We are a pretty small team so when working on materials we post in a WIP channel on Slack to show where we’re at on something then people can give suggestions on what they can be better or let us know if they think it is good. We aim for the quality that one would see in AAA games as several of our biggest customers are AAA studios.

I think quality will get even higher as technology progresses and games demand even more detailed textures or perhaps a new material standard comes into play.

Landing your First Job - How to Improve

When it comes to Material Artists I think a big thing is if your materials are practical and if you understand how they will be used. I do think it is okay to do over the top crazy stuff on your portfolio because those are really fun to do and still show skill.

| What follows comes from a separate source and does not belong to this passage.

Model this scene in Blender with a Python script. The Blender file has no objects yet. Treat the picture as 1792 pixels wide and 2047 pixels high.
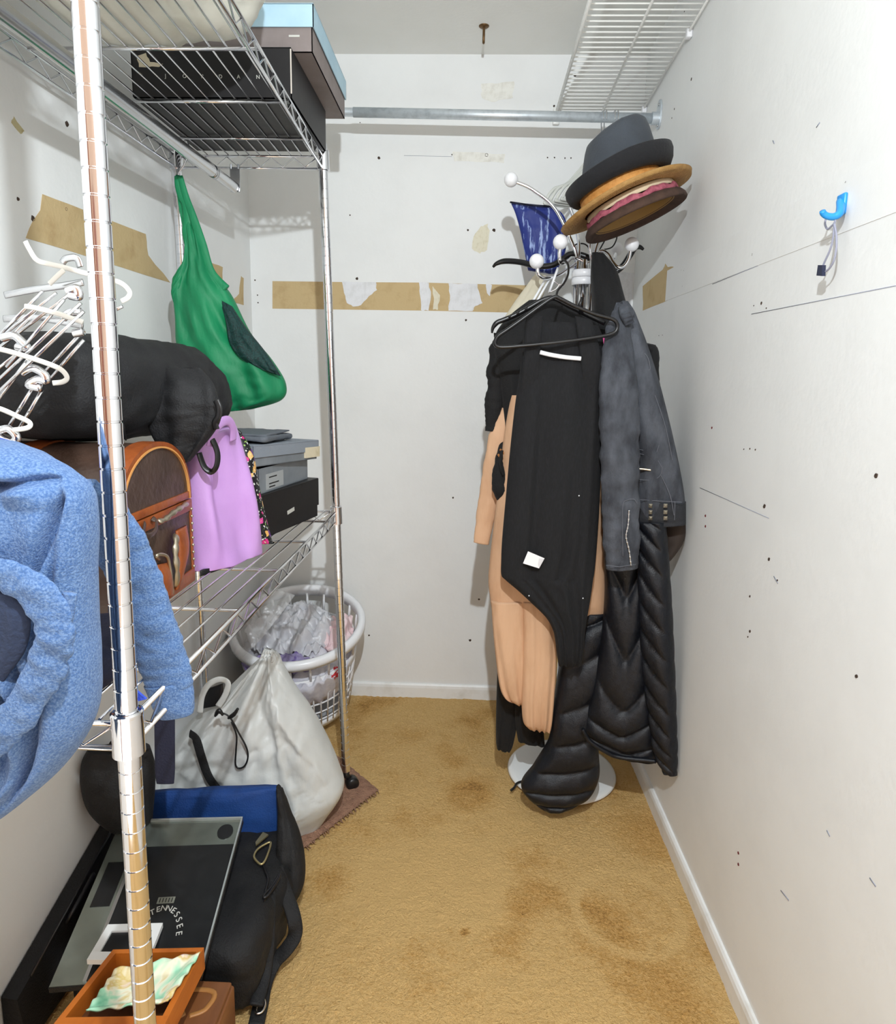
import bpy, bmesh, math, random
from mathutils import Vector, Matrix, noise as mnoise

sc = bpy.context.scene
COL = sc.collection
PI = math.pi

# ------------------------------------------------------------------ camera
F_PX, PX0, PY0 = 1299.24, 896.0, 959.42
CAM = Vector((0.8238, -2.5161, 1.3101))
PITCH, YAW, ROLL = 0.15796, -0.02998, 0.01794
_f = Vector((math.sin(YAW) * math.cos(PITCH), math.cos(YAW) * math.cos(PITCH), -math.sin(PITCH)))
_r0 = Vector((math.cos(YAW), -math.sin(YAW), 0))
_u0 = _r0.cross(_f)
AX_R = _r0 * math.cos(ROLL) + _u0 * math.sin(ROLL)
AX_U = _u0 * math.cos(ROLL) - _r0 * math.sin(ROLL)
AX_F = _f
cd = bpy.data.cameras.new('camera')
cam = bpy.data.objects.new('camera', cd)
COL.objects.link(cam)
cd.sensor_fit = 'HORIZONTAL'
cd.sensor_width = 36.0
cd.lens = 36.0 * F_PX / 1792.0
cd.shift_y = -(1023.5 - PY0) / 1792.0
cd.clip_start = 0.02
cam.matrix_world = Matrix(((AX_R.x, AX_U.x, -AX_F.x, CAM.x), (AX_R.y, AX_U.y, -AX_F.y, CAM.y),
                           (AX_R.z, AX_U.z, -AX_F.z, CAM.z), (0, 0, 0, 1)))
sc.camera = cam

# ------------------------------------------------------------------ light
W = bpy.data.worlds.new('world')
sc.world = W
W.use_nodes = True
W.node_tree.nodes['Background'].inputs[0].default_value = (1.0, 0.99, 0.93, 1)
W.node_tree.nodes['Background'].inputs[1].default_value = 3.0

ld = bpy.data.lights.new('room_lamp', 'POINT')
ld.energy = 41.0
ld.shadow_soft_size = 0.014
ld.color = (0.875, 0.95, 1.0)
ld.use_nodes = True
_nt = ld.node_tree
_em = _nt.nodes.get('Emission') or _nt.nodes.new('ShaderNodeEmission')
_fo = _nt.nodes.new('ShaderNodeLightFalloff')
_fo.inputs['Strength'].default_value = 1.0
_nt.links.new(_fo.outputs['Linear'], _em.inputs['Strength'])
lo = bpy.data.objects.new('room_lamp', ld)
lo.location = (0.85, -2.33, 1.92)
COL.objects.link(lo)

sc.view_settings.view_transform = 'Standard'
sc.view_settings.look = 'None'
sc.view_settings.gamma = 1.0
sc.view_settings.use_curve_mapping = False
sc.view_settings.exposure = 0.10

# ------------------------------------------------------------------ helpers: pixel rays to places in the room
def ray(px, py):
    return AX_R * ((px - PX0) / F_PX) + AX_U * ((PY0 - py) / F_PX) + AX_F
def Y(px, py, y):
    d = ray(px, py); return CAM + d * ((y - CAM.y) / d.y)
def X(px, py, x):
    d = ray(px, py); return CAM + d * ((x - CAM.x) / d.x)
def Z(px, py, z):
    d = ray(px, py); return CAM + d * ((z - CAM.z) / d.z)

# ------------------------------------------------------------------ helpers: objects
def tag(o, label=None, cat=None, group=None, kind=None):
    if label: o['label'] = label
    if cat: o['category'] = cat
    if group: o['group'] = group
    if kind: o['kind'] = kind
    return o

def thing(name, label, cat, loc=(0, 0, 0), group=None):
    o = bpy.data.objects.new(name, None)
    o.empty_display_size = 0.05
    o.location = loc
    COL.objects.link(o)
    return tag(o, label, cat, group)

def wloc(o):
    v = Vector(o.location)
    while o.parent:
        o = o.parent
        v += Vector(o.location)
    return v

def obj(name, verts, faces, mat, parent=None, smooth=True, label=None):
    me = bpy.data.meshes.new(name)
    vs = [Vector(v) for v in verts]
    lo_ = Vector((min(v.x for v in vs), min(v.y for v in vs), min(v.z for v in vs)))
    hi_ = Vector((max(v.x for v in vs), max(v.y for v in vs), max(v.z for v in vs)))
    c = Vector(((lo_.x + hi_.x) / 2, (lo_.y + hi_.y) / 2, lo_.z))
    me.from_pydata([v - c for v in vs], [], faces)
    me.update()
    if smooth is True:
        me.polygons.foreach_set('use_smooth', [True] * len(me.polygons))
    me.materials.append(mat)
    o = bpy.data.objects.new(name, me)
    COL.objects.link(o)
    if smooth == 'auto':
        bm = bmesh.new(); bm.from_mesh(me)
        for f in bm.faces: f.smooth = True
        for e in bm.edges:
            if len(e.link_faces) == 2 and e.calc_face_angle(0) > 0.6: e.smooth = False
        bm.to_mesh(me); bm.free()
    if parent:
        o.parent = parent
        o.location = c - wloc(parent)
    else:
        o.location = c
    if label: o['label'] = label
    return o

def copy_obj(src, parent, world_loc, rot=None, scale=None):
    o = src.copy()
    COL.objects.link(o)
    o.parent = parent
    o.location = Vector(world_loc) - (wloc(parent) if parent else Vector())
    if rot: o.rotation_euler = rot
    if scale: o.scale = scale
    return o

class MB:
    """collects geometry for one mesh"""
    def __init__(s): s.v = []; s.f = []
    def add(s, v, f):
        n = len(s.v); s.v += [Vector(p) for p in v]; s.f += [tuple(i + n for i in q) for q in f]; return s
    def box(s, lo, hi, M=None):
        x0, y0, z0 = lo; x1, y1, z1 = hi
        v = [Vector(p) for p in ((x0,y0,z0),(x1,y0,z0),(x1,y1,z0),(x0,y1,z0),(x0,y0,z1),(x1,y0,z1),(x1,y1,z1),(x0,y1,z1))]
        if M: v = [M @ p for p in v]
        return s.add(v, [(0,3,2,1),(4,5,6,7),(0,1,5,4),(1,2,6,5),(2,3,7,6),(3,0,4,7)])
    def hexa(s, b, t):
        return s.add(list(b) + list(t), [(0,3,2,1),(4,5,6,7),(0,1,5,4),(1,2,6,5),(2,3,7,6),(3,0,4,7)])
    def tube(s, pts, r, n=8, cap=True, flat=1.0, up=None, closed=False):
        pts = [Vector(p) for p in pts]; m = len(pts)
        rs = r if isinstance(r, (list, tuple)) else [r] * m
        ref = None; base = len(s.v); fl = flat if isinstance(flat, (list, tuple)) else [flat] * m
        for i, p in enumerate(pts):
            if closed: t = pts[(i + 1) % m] - pts[i - 1]
            else: t = pts[min(i + 1, m - 1)] - pts[max(i - 1, 0)]
            t.normalize()
            if up is not None:
                a = Vector(up) - t * t.dot(Vector(up))
                if a.length < 1e-5: a = t.orthogonal()
                a.normalize()
            elif ref is None: a = t.orthogonal().normalized()
            else:
                a = ref - t * t.dot(ref)
                a = a.normalized() if a.length > 1e-6 else t.orthogonal().normalized()
            ref = a; b = t.cross(a)
            for k in range(n):
                an = 2 * PI * k / n
                s.v.append(p + a * (math.cos(an) * rs[i] * fl[i]) + b * (math.sin(an) * rs[i]))
        for i in range(m if closed else m - 1):
            i2 = (i + 1) % m
            for k in range(n):
                k2 = (k + 1) % n
                s.f.append((base + i*n + k, base + i*n + k2, base + i2*n + k2, base + i2*n + k))
        if cap and not closed:
            s.f.append(tuple(base + k for k in range(n))[::-1])
            s.f.append(tuple(base + (m-1)*n + k for k in range(n)))
        return s
    def lathe(s, prof, n=32, M=None, close=False, wob=None):
        base = len(s.v); m = len(prof)
        for i, (r, z) in enumerate(prof):
            for k in range(n):
                a = 2 * PI * k / n
                p = Vector((r * math.cos(a), r * math.sin(a), z))
                if wob: p = wob(p, a, i)
                s.v.append(M @ p if M else p)
        for i in range(m - 1 + (1 if close else 0)):
            i2 = (i + 1) % m
            for k in range(n):
                k2 = (k + 1) % n
                s.f.append((base + i*n + k, base + i*n + k2, base + i2*n + k2, base + i2*n + k))
        return s
    def ball(s, c, r, n=16, m=10, M=None):
        prof = [(max(1e-5, r * math.sin(PI * i / m)), -r * math.cos(PI * i / m)) for i in range(m + 1)]
        T = Matrix.Translation(Vector(c))
        return s.lathe(prof, n, T @ M if M else T)
    def prism(s, poly, off):
        """flat polygon (list of Vectors) given thickness off"""
        n = len(poly); off = Vector(off)
        v = [Vector(p) for p in poly] + [Vector(p) + off for p in poly]
        f = [tuple(range(n))[::-1], tuple(range(n, 2*n))]
        for i in range(n):
            j = (i + 1) % n; f.append((i, j, n + j, n + i))
        return s.add(v, f)
    def obj(s, name, mat, parent=None, smooth=True, label=None):
        return obj(name, s.v, s.f, mat, parent, smooth, label)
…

A lot of the newer artists I see use just Substance Designer and I do think it is a primary tool for materials but if you have skills in sculpting, modelling, and painting then there will be no limit on what textures you can make. For example if all you know is Substance Designer and were asked to make a tiling corpse pile material involving realistic bodies you would have a very hard time doing that all in just Substance Designer, something like that would be best laid out in a modelling program or sculpting.

Last skill I think that would help a lot of Material Artists is showing your process plus what your material looks like in engine. You don't need to do this for every material but making a small diorama or scene using things like trim sheets and tileables displays understanding of texture space real estate.

Future Work

I think you can expect more breakdown scenes and trim sheets from me in the future. I am very passionate about education and free public information so I would like to add more to the internet because that is where I learned most of what I know.

Advice and Tips

Just want to say don't worry about being behind others in skill! Everyone learns at different rates and some people may simply be too busy with life to practice a skill but you are were you are so focus on getting better than your previous self!